On June 30 the Sharks announced the formation of a women's nines team and the intention to play a match prior to an NRL fixture before the end of the season, an aim Jillaroos captain and NRL ambassador Ruan Sims says remains firmly in place.

Saturday's clash with the Raiders is the Sharks' second-last home game of the regular season with their only other fixture at Southern Cross Group Stadium against the Roosters in Round 25.

While a game won't happen this weekend as we celebrate Harvey Norman Women in League Round, Sims is hopeful that their star-studded Sharks team will have someone to play against in Round 25, with the Rabbitohs, Dragons and Eels believed to be the most likely NRL clubs to be able to form a women's nines team in the short term.

On the back of the Jillaroos' World Cup win in 2013, the three-game series against the Kiwi Ferns at the inaugural Auckland Nines in 2014 brought the women's game live into the lounge rooms of hundreds of thousands of people and Sims sees an NRL women's nines competition as the next step in the game's evolution.

"We're hoping to encourage other NRL clubs to look at the model that we have at the Sharks and take that on board and work off the back of that," said Sims, who is a member of the Sharks team that also boasts fellow Jillaroos Sam Bremner, Allana Ferguson, Maddie Studdon and Corban McGregor.

"I know that the New South Wales Rugby League is committed to it and the NRL is committed to it so it's just getting club-land to commit to it as well.

"It will happen this year. We haven't confirmed the exact date yet but it is definitely going to be this year and it will be played prior to an NRL match.

"The Sharks are pioneering this and I really hope that other clubs look at it and want to take it on board because I think it will add value to their club as well."

The Cronulla region has seen an 800 per cent increase in female participation in 2016 and Sims said providing a pathway from juniors through to senior football and then representative selection was crucial in attracting girls to the game at a young age.

The depth is not currently in the women's game to launch a full-scale national competition that would run parallel with the NRL, but it would seem a natural progression if a round robin nines competition could be run successfully in the coming years.

"Sometimes you look at the Jillaroos or the Kangaroos and you think that it would be great to play for Australia but how do you get there? If you've got an NRL club that you can play for, like the men, you can go from NRL to Origin and then the Jillaroos," said Sims, who recently led NSW to their first ever win over Queensland in the women's Interstate Challenge.

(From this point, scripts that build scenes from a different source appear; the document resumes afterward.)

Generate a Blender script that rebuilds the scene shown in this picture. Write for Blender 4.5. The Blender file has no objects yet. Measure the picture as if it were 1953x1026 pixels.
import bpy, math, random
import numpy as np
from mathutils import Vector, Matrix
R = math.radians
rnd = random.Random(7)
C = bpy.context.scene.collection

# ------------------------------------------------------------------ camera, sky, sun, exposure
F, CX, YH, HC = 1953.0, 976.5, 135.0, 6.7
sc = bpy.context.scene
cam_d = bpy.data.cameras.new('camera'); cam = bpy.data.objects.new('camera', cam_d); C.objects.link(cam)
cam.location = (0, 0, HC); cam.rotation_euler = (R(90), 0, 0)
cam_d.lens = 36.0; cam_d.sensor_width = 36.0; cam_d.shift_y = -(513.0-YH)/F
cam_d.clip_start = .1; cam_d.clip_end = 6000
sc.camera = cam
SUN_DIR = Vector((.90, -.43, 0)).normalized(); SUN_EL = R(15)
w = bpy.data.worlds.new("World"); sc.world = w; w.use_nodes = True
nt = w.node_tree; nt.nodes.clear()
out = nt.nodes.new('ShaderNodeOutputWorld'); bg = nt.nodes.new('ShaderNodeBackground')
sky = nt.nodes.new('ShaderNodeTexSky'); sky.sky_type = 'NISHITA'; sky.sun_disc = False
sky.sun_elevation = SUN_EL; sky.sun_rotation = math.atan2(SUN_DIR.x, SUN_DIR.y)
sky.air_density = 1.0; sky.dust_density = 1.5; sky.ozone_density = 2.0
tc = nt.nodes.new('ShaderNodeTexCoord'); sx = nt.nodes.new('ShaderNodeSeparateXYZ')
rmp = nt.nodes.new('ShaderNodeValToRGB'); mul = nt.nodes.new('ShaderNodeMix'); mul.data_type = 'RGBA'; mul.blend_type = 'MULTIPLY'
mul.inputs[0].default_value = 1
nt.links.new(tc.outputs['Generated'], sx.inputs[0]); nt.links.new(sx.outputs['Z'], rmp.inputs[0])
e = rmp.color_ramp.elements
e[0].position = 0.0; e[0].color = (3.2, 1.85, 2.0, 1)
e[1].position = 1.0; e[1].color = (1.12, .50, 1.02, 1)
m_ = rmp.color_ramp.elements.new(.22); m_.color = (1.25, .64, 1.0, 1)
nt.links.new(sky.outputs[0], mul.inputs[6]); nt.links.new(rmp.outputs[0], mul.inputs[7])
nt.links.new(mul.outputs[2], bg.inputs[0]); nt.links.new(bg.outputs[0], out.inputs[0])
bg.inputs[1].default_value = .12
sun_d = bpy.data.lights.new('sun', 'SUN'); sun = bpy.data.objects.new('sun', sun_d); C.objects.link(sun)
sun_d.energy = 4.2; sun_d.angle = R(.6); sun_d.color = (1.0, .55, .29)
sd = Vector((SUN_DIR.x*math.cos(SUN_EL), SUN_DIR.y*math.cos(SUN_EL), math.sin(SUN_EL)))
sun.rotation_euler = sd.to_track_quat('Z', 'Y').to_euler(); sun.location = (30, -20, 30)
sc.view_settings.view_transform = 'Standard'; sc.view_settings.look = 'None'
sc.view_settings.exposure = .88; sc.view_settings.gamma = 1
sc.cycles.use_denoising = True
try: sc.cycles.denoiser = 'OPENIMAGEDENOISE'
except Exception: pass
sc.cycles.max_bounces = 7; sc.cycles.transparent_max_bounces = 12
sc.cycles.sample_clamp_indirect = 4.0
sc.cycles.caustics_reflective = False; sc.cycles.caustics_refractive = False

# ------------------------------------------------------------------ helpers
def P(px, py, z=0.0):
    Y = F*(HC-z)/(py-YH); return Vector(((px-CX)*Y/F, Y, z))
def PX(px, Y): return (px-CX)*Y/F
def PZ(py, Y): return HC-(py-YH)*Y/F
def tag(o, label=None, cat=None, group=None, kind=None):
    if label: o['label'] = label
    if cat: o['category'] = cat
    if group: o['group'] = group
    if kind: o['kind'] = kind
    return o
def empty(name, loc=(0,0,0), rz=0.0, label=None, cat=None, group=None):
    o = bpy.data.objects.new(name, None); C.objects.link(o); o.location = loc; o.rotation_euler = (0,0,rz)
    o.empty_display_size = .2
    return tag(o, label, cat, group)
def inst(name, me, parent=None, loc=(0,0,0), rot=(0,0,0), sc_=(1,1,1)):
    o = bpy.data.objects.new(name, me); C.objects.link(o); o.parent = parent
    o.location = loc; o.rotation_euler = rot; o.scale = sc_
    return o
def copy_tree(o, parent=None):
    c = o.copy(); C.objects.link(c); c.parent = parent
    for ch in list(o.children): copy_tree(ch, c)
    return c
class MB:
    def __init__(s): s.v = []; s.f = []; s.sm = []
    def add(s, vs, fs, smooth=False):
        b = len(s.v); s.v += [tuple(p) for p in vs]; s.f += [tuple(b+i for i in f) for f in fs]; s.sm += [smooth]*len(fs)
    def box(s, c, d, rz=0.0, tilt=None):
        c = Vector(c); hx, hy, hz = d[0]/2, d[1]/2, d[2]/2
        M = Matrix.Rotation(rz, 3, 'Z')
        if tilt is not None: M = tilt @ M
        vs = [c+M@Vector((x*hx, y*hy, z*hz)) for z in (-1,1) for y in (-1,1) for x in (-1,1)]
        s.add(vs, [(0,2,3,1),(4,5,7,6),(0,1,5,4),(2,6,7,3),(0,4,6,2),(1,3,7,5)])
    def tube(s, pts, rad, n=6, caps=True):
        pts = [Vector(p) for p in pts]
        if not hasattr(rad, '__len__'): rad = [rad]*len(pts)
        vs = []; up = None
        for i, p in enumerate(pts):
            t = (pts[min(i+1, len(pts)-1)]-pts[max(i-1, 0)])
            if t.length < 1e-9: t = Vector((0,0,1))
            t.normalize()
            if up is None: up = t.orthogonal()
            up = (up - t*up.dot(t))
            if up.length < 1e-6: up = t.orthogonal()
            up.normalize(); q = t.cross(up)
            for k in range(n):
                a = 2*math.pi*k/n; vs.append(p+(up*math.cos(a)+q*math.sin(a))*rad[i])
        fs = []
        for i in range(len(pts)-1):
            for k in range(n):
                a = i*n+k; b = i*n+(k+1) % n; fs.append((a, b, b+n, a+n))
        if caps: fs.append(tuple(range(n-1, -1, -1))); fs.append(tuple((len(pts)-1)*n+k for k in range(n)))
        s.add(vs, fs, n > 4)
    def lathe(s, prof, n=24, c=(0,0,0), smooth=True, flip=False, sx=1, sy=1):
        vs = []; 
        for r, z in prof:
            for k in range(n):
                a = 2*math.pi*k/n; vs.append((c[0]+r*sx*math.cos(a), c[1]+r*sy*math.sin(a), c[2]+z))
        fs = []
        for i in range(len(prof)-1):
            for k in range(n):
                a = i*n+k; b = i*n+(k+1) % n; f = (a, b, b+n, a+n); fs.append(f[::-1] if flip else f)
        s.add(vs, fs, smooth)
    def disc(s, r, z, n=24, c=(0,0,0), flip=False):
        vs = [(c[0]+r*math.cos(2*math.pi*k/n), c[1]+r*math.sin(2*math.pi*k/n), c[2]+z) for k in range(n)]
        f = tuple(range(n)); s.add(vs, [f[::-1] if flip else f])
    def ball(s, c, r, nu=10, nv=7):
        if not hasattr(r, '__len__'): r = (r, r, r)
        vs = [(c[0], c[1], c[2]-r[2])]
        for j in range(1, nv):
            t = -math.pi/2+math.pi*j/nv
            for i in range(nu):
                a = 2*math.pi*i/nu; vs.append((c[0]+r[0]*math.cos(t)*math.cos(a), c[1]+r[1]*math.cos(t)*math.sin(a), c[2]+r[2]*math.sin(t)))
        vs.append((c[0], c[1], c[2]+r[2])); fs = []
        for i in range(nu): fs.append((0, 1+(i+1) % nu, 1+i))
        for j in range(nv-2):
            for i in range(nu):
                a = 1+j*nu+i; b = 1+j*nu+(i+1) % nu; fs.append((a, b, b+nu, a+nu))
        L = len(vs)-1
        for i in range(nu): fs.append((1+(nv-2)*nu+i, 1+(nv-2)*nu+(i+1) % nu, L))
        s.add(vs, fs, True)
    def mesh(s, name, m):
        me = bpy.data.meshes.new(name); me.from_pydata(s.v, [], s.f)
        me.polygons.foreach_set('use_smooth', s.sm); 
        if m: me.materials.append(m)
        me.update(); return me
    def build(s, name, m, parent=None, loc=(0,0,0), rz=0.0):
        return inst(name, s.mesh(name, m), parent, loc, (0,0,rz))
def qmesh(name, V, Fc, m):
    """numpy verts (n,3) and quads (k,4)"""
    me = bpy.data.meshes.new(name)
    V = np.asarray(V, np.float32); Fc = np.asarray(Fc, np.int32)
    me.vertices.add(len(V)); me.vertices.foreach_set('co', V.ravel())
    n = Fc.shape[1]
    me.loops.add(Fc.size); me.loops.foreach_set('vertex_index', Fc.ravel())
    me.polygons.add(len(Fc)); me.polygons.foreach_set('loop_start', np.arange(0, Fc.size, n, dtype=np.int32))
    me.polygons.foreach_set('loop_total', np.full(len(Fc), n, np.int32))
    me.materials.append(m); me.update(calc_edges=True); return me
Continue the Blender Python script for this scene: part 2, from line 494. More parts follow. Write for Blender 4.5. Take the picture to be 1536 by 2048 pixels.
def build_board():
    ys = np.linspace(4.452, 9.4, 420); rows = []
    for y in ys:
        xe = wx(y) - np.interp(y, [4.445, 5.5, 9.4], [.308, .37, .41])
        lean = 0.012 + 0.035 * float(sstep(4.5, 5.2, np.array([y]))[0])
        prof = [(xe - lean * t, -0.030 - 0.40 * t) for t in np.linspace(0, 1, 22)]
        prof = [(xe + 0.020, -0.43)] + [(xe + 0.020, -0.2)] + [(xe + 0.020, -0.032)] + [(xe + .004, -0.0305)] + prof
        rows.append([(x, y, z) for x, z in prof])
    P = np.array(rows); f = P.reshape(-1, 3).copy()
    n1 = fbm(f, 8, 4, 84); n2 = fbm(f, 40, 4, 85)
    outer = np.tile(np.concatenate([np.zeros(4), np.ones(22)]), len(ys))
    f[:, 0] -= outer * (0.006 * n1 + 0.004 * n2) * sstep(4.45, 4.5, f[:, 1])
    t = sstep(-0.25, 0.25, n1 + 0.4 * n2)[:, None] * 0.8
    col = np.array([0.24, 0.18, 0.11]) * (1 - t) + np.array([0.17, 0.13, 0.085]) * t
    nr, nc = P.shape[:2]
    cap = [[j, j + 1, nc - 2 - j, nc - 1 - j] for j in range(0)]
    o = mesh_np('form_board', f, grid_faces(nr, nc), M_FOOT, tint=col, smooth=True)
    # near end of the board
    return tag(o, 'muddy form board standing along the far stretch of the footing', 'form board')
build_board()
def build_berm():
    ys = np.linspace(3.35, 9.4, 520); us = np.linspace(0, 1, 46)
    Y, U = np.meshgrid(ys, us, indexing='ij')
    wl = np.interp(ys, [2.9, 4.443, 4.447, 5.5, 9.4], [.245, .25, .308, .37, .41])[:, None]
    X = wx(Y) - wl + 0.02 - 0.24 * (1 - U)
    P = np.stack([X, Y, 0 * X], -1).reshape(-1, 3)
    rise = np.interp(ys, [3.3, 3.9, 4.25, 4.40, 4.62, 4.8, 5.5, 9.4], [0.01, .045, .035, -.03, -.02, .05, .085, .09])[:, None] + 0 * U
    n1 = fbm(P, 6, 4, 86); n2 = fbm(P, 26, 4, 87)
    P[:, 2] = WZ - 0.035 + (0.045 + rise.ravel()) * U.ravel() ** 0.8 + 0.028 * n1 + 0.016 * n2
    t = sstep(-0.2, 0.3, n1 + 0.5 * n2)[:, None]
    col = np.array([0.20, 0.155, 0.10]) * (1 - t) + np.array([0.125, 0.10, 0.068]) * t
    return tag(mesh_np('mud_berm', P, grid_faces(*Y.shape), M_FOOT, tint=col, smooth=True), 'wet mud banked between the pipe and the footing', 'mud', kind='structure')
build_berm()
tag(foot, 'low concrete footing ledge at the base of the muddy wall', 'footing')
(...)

"I want the exact same progression for the women, that's what I would like to see and what I envisage. That's why we're getting a lot more young girls involved because they can see that pathway now and the growth is huge.

"It will have to be one-off games until we can get a few more NRL clubs on board but once we do I definitely see a round robin competition happening and ultimately I'd love to see possibly a pre-season Nines tournament for the girls as part of the NRL clubs and then hopefully in a few years' time it builds into a 13-a-side competition.

"There is so much scope to do whatever we want to do. We can literally write our own future.

"We can decide what we want to do as long as we can show that it's a good product and continually growing."

Members of the Sharks' NRL squad have been highly supportive of the club's move to introduce a women's team into the organisation with back-rower Wade Graham enthralled by the recent Interstate Challenge.

"I find it hard to watch, how hard they get into it," said Graham, himself one of the toughest competitors in the NRL.

"They certainly play a great style of footy. They really compete hard and they compete just as hard as the men.

"I was watching the Origin game the other week with my partner and even she wanted to get involved a little bit.

"The women's team is starting to grow and there's a really big Cronulla feel with a lot of those girls playing down there in the local comp.

"There's a Cronulla-Caringbah team in the women's comp and we have a lot of great women in our club. It's another great thing for the community that they do down in Cronulla really well."